In the latest entry for ESPN as part of the Poynter Review Project, Jason Fry wrote ESPN college basketball analyst Bob Knight went “too far recently in covering the early rounds of the NCAA men’s tournament,” as he went “out of his way” to avoid saying “Kentucky.” He instead referred to UK as only “that team from the SEC.” Knight in ’09 said that he “couldn’t understand why Kentucky’s John Calipari was still coaching since he’d ‘put two schools on probation in Massachusetts and Memphis.’” Knight followed that up last spring by “criticizing the policy allowing players to go to the NBA after a single season," saying that UK had “started five players in the NCAA tournament games that had not been to class that semester.” Fry noted that statement “wasn’t true, and Knight soon apologized.” Readers and critics “pounced on Knight’s circumlocutions, and rightly so.” Fry noted with a “media furor in full swing, something interesting happened.” Knight on March 21 appeared on ESPN Radio’s “Mike & Mike” show to discuss Saturday's Kentucky-Indiana rematch, and “mentioned both teams by name multiple times.” ESPN Senior VP & Managing Editor of Studio Production Mark Gross in an e-mail said, “Our production staff has had conversations with Coach Knight on the topic.
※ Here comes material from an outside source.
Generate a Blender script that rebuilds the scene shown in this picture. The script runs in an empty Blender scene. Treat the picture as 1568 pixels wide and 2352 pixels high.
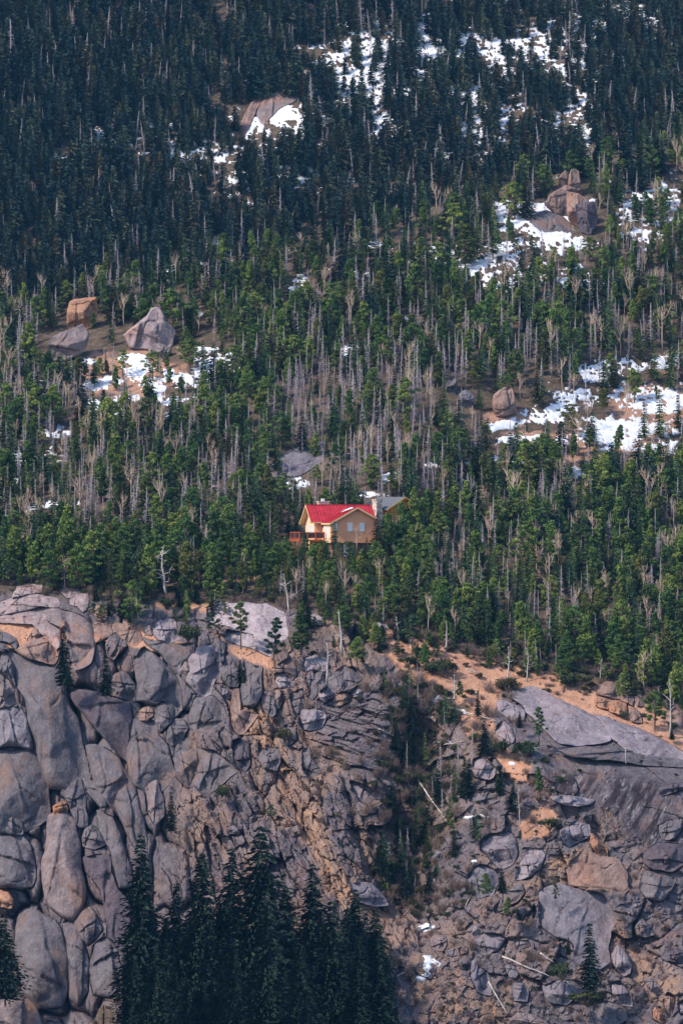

On this past Wednesday’s appearance on ESPN’s 'Mike & Mike,’ he talked extensively about Kentucky, a week after he specifically discussed Kentucky on his March 14 'Mike & Mike' appearance. Our focus now is on our upcoming coverage of the NCAA tournament and Final Four.” Fry wrote for a coach to be “petulant and flaunt grudges is part of the theater of sports; for an analyst to do so is unprofessional behavior.” This gets to a question that has “bedeviled ESPN before: Do its star analysts get to play by different rules than the rest of ESPN’s talent?” In Knight’s case, ESPN “moved relatively quickly to intercede and, one hopes, to prevent further damage.” But it “shouldn’t have had to do so in the first place” (ESPN.com, 3/27).

DRAW A LINE: Meanwhile, Poynter Institute Ethics Group Leader Kelly McBride examined ESPN employees’ handling of Trayvon Martin’s death, a Florida teenager who was shot and killed Feb. 26 by a neighborhood watch captain. ESPN.com’s Jemele Hill “did a very nice, tight column this week explaining how the lives of professional athletes are connected to the life and death” of Martin. That was contrasted with ESPN’s “bouncing back and forth on whether its talent can post a photo of a ‘hoodie’ via social media in solidarity with the family” of Martin. As a journalism organization, ESPN “should do more work like Hill’s and less like the self-expression of several others -- including ESPN anchors Trey Wingo and Mike Hill, NFL reporter Michael Smith and Grantland writer Jonathan Abrams -- who donned hoodies in their Twitter avatars.” McBride wrote Hill “practiced journalism,” and it is “so much more effective than pulling up the hood on your sweatshirt and taking a picture.” McBride: “If you want to make a difference, explain the story, don’t become part of it” (ESPN.com, 3/27).